Firstly, Schrodinger refers to Erwin Schrödinger, a Nobel Prize winning physicist who made major contributions to quantum mechanics. Specifically, in my case, the prefix is a referent to Schrödinger's cat, an important and illustrative thought experiment concerning probability wavefunctions. The essence of the thought experiment is that, according to the current model of quantum mechanics, with a Copenhagen interpretation, if one puts a cat in a box, and create a situation whereby the cat lives or dies based on a quantum event (e.g. radioactive decay), then until one opens the box to see if the cat is alive or dead (and thereby collapsing the wavefunction to an event), the cat exists in all possible states (i.e. a quantum superposition--the cat is both alive and dead simultaneously).

Root refers to the highest level administrative account (superuser) in a Linux or Unix computer system.

It originated during a Information Security class, in a discussion of security models. Specifically, the Bell-LaPadula model of security, which has to do with the restriction of information flow. In summary format, the Bell-LaPadula model requires that information only flow 'up' a security hierarchy. The effect of this is that an object can read anything at its own level or lower, and can write to anything its own level or higher (the word object here refers to people, processes, organizations, etc).
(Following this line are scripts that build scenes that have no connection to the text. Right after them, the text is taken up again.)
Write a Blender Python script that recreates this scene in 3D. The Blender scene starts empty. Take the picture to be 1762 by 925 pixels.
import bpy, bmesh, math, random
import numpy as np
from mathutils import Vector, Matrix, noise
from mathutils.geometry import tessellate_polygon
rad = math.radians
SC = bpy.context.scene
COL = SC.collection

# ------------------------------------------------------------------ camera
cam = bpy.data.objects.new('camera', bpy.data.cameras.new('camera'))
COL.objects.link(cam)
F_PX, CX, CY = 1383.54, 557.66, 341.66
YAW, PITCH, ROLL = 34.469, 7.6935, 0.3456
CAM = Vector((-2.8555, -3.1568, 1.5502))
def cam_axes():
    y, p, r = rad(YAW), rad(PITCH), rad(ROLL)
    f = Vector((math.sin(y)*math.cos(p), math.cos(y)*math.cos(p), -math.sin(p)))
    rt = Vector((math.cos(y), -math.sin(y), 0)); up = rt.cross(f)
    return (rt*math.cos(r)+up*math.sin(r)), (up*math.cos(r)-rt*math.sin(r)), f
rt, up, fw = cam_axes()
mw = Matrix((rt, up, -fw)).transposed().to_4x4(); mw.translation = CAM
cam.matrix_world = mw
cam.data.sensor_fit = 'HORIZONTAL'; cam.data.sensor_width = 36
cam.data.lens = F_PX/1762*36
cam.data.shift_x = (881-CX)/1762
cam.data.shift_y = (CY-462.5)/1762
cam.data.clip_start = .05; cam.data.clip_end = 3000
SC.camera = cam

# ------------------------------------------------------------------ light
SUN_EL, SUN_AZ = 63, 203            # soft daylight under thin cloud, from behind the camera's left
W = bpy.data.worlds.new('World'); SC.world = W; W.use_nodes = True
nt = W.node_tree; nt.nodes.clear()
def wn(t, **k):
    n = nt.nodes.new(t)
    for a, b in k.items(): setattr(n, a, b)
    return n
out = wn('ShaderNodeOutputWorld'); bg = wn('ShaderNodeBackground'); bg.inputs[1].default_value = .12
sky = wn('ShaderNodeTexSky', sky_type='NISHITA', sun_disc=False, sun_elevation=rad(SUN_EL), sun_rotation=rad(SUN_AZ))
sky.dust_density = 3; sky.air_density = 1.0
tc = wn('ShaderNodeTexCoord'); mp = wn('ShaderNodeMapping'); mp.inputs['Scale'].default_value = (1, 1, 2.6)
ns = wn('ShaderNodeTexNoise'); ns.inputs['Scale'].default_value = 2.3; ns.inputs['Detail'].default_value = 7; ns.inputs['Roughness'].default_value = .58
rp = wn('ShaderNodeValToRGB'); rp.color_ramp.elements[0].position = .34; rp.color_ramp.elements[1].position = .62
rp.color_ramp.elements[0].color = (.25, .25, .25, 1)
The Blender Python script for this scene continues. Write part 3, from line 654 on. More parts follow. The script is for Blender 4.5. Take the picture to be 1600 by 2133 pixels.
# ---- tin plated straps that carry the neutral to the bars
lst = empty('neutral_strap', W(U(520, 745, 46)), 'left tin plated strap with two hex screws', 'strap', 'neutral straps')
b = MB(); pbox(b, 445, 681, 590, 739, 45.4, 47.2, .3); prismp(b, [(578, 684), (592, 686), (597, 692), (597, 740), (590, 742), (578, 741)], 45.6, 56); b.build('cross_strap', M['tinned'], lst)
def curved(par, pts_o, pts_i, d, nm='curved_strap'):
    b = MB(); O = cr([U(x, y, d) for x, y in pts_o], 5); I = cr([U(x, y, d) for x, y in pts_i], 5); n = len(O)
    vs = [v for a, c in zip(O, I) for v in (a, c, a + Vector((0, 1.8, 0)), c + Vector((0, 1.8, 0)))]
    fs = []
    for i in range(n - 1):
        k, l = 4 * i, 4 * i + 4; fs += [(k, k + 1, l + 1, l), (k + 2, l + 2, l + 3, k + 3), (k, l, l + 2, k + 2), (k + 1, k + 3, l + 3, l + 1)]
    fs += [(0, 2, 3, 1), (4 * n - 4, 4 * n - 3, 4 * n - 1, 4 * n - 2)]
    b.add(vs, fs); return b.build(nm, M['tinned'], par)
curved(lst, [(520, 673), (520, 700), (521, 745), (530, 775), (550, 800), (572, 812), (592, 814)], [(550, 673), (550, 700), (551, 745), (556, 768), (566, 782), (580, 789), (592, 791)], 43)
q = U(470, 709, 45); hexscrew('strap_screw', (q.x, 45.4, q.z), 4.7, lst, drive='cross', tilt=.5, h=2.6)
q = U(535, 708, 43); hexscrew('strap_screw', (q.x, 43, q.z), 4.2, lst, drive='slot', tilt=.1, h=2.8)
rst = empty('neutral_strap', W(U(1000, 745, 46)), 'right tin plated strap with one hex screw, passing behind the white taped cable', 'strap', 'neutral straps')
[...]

If objects were able to write to lower levels, then they could write information that is only supposed to be available to higher level object. This means, however, that with a strict enforcement, a higher level object cannot communicate with a lower level object, since it is unable to write to a lower level. This, obviously, presents a problem, especially in situations involving the highest level of security access in a particular system (e.g. a computer administrator). The traditional solution to this is the artificial, temporary 'forgetting' of sensitive information, and 'demotion', to be able to write to lower levels.

I thought my solution to be more elegant, if less practical. Instead of demotions and promotions, I feel that the superuser (root) should exist in a superposition of all possible states, resolving to a particular (appropriate) security level when queried, resulting in complete access privileges. Now, obviously, this would involve the directed collapsing of a wavefunction, but I'm not worried about that.